The head of the BBC admits partial defeat:
The success of high-end dramas, despite the flat budget at the BBC, comes as a new generation of international competitors – the online platforms Netflix and Amazon - ramp up their activities in Britain, attracted by generous new tax breaks. The development means that the BBC must look beyond its traditional competitors of ITV and Sky as it seeks new audiences.
Lord Hall describes it as a “flight to quality”, and says that the corporation cannot hope to match the spending of an organisation such as Netflix, which plans to spend $5 billion (£3.5 billion) on original commissions this year.

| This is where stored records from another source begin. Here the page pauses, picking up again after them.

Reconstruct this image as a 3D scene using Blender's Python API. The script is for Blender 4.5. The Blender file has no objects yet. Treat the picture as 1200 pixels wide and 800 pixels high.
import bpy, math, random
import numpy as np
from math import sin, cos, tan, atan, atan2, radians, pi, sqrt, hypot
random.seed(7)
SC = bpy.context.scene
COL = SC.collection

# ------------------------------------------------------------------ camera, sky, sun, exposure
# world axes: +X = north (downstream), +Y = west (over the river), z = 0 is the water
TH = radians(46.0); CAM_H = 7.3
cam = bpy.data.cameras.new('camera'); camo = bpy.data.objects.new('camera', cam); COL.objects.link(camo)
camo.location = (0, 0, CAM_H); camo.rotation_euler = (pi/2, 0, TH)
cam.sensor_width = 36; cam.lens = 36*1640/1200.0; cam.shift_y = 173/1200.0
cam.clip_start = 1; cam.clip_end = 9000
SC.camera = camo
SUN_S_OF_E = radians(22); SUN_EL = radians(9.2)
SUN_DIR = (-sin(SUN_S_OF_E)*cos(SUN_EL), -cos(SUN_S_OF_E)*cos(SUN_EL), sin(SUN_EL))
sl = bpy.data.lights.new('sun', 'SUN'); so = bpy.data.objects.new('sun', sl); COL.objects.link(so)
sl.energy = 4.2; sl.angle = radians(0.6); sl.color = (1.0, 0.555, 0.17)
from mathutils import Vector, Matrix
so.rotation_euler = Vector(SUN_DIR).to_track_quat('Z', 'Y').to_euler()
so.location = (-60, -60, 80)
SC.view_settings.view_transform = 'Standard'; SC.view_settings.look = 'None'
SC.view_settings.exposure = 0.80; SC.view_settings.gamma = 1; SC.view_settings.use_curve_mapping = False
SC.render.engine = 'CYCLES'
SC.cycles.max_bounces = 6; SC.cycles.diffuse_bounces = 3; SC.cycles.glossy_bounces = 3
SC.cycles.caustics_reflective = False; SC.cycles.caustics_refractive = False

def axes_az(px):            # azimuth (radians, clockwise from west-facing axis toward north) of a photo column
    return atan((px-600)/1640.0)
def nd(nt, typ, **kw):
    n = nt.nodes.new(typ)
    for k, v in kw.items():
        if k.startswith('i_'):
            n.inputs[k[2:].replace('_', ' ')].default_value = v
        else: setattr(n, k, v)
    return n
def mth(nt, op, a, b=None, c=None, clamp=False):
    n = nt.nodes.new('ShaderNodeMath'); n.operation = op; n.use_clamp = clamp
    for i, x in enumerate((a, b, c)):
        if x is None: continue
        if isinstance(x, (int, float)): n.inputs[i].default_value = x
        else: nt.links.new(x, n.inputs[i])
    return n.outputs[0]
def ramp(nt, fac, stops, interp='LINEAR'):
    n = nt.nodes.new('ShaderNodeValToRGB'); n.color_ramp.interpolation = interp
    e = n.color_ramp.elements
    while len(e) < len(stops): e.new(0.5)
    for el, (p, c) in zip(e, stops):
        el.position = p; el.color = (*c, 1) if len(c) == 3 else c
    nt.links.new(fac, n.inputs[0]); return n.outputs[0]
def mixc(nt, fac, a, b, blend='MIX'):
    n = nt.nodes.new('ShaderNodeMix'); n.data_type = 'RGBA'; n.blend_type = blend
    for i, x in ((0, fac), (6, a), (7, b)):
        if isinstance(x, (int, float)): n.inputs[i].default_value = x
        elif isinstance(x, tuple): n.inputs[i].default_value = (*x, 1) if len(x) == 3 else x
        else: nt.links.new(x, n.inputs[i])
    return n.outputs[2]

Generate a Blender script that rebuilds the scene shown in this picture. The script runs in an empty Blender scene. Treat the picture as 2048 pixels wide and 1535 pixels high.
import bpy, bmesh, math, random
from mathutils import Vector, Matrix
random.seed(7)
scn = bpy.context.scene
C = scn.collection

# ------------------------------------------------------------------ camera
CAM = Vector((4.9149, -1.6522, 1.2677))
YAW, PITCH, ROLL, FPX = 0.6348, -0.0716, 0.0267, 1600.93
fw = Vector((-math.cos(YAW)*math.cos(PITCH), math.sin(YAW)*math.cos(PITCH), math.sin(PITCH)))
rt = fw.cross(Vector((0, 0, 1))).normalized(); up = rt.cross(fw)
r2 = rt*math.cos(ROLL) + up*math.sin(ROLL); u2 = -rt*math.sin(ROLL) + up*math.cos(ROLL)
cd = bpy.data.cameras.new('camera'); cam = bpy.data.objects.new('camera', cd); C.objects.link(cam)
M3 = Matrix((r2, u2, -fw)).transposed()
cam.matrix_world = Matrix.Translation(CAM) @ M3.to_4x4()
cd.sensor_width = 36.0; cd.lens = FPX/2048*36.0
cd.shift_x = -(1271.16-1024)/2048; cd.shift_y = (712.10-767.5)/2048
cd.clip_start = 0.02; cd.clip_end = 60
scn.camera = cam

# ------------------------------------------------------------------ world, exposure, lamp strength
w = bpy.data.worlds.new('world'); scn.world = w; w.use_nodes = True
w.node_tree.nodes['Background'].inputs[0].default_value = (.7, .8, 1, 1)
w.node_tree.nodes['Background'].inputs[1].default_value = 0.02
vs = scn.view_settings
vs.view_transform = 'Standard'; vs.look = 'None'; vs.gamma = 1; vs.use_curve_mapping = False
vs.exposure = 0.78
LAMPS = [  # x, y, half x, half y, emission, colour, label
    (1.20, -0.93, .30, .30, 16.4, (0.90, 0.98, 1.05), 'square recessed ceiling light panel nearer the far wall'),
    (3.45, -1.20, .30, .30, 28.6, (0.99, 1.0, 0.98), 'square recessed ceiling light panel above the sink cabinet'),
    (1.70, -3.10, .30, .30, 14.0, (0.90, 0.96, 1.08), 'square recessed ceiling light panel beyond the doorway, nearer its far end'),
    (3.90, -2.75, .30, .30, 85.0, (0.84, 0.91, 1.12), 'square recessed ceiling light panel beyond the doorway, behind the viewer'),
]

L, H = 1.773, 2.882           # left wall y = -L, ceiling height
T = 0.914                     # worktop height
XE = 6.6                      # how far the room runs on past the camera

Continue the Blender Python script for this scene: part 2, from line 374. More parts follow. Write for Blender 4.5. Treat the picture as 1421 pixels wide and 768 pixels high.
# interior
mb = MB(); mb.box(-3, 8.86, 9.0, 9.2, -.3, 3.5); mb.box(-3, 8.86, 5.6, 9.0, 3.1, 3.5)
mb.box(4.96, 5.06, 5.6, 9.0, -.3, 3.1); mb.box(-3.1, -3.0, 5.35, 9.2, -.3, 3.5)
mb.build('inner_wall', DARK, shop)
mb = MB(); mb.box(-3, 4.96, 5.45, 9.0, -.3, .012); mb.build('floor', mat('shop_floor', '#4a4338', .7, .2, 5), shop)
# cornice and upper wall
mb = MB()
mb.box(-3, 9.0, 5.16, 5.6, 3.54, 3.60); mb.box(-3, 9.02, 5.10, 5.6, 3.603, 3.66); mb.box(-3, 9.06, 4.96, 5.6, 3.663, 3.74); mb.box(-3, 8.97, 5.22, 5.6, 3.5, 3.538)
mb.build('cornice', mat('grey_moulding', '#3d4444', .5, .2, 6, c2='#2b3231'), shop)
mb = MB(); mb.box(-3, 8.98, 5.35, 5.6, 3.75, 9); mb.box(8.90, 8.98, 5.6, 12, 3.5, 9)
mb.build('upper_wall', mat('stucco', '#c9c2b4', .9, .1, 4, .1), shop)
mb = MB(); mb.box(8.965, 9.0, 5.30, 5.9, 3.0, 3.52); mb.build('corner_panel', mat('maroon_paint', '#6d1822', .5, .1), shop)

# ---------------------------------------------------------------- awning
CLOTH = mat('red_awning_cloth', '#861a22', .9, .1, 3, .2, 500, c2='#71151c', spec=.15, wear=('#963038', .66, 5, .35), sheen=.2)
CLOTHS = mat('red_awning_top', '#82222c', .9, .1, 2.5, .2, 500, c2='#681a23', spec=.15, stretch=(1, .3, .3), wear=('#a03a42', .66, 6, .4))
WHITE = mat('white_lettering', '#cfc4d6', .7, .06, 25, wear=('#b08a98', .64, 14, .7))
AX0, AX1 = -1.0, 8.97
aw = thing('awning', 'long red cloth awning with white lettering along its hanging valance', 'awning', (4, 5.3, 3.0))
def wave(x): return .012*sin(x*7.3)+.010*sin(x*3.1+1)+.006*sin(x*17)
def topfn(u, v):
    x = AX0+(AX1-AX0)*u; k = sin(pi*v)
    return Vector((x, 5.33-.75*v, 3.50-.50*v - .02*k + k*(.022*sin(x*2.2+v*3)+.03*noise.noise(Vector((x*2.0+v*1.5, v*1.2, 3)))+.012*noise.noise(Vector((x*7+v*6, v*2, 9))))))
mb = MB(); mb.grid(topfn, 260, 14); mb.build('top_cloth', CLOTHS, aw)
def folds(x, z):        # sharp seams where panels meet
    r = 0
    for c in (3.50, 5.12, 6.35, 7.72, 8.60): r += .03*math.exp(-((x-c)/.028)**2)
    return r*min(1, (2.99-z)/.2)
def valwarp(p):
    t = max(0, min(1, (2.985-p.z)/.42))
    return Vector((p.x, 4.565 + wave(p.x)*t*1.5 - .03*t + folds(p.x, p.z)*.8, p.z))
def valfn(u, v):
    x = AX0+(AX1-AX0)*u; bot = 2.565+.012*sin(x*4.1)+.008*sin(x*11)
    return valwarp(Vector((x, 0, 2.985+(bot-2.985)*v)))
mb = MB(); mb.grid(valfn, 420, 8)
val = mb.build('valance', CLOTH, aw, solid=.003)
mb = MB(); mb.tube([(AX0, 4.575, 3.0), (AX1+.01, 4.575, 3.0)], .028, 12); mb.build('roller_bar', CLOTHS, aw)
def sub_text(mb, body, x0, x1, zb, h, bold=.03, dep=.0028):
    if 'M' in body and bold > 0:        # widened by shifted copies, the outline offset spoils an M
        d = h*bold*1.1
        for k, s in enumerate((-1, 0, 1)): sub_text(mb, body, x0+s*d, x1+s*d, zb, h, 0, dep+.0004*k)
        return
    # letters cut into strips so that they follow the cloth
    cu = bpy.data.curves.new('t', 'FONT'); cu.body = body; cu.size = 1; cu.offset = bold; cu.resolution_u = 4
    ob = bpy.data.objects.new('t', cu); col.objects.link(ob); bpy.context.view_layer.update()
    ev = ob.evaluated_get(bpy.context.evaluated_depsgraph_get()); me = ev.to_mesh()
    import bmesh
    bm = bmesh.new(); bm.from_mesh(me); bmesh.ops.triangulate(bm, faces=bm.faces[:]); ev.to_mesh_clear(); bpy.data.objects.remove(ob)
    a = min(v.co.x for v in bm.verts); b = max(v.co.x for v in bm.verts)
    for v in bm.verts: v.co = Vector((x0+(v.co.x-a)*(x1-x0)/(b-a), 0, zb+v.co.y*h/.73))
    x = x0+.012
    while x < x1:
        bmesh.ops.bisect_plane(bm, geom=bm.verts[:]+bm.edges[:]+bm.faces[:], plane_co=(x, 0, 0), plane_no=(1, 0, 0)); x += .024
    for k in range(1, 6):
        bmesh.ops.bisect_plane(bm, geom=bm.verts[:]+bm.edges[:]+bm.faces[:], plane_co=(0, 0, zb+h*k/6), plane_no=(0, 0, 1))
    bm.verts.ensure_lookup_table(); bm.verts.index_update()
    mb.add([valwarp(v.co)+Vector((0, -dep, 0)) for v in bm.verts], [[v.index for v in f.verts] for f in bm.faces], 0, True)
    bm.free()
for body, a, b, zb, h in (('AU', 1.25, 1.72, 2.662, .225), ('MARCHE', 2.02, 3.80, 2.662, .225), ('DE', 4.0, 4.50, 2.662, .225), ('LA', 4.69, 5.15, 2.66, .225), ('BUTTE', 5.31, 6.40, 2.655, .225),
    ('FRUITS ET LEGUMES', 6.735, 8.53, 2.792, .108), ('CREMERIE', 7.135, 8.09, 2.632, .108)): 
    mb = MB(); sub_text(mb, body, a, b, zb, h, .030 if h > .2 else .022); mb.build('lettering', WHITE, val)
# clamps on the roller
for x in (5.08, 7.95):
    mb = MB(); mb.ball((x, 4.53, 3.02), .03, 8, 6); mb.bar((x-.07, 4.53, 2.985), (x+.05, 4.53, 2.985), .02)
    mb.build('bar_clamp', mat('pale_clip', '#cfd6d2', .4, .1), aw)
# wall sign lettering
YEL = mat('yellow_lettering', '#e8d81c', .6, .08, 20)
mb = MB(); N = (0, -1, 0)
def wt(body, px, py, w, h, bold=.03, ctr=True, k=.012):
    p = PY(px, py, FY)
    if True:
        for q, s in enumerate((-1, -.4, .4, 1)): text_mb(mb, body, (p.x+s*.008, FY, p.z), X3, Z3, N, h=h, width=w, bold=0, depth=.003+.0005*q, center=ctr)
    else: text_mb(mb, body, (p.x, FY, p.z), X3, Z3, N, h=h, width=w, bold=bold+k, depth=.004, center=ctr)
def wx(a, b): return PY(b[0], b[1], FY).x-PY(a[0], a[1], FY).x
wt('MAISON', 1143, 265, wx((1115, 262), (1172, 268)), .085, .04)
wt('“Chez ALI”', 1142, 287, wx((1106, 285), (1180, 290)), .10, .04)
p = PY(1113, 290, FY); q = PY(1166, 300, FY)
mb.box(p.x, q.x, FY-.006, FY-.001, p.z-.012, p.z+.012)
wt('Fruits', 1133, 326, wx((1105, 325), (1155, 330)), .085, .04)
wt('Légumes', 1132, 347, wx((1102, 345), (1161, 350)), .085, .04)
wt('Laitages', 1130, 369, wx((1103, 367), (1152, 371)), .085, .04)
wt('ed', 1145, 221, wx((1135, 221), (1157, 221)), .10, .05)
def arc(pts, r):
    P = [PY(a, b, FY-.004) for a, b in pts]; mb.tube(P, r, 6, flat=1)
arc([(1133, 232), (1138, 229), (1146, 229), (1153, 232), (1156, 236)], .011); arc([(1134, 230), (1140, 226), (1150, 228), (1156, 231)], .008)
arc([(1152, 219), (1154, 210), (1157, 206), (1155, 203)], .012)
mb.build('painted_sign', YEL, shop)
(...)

“We can’t win against a Netflix or an Amazon, because their budgets are just so much bigger,” he says. “They can concentrate their firepower on one or two or three things a year, whereas we’re delivering a service 24 hours a day.”
Likening the battle to the fight against the Spanish Armada, famously won by Sir Francis Drake’s nimbler, smaller vessels, Lord Hall said: “We have to think differently. We have to think like Drake’s ships. We’ve got to think lighter, simpler.”
Other way around really. Twenty years ago no one had heard of Amazon or Netflix, today they're cleaning the clock of a 90 year old government colossus that has - unlike virtually every other broadcaster in the world - the power to tax people who own television sets. Until quite recently the BBC was the broadcasting world's closest approximation to Imperial Spain under Philip II. Netflix and Amazon were Sir Francis Drake at the Battle of Gravelines. If their roles have reversed in recent years it's a testament to the power of markets over government. A lesson that one would hope - likely in vain - that the Tory government of David Cameron would heed. If the British want to seriously compete with American firms like Amazon and Netflix, they should scrap the license fee and let the remarkable talent, skill and energy of British drama productions compete freely.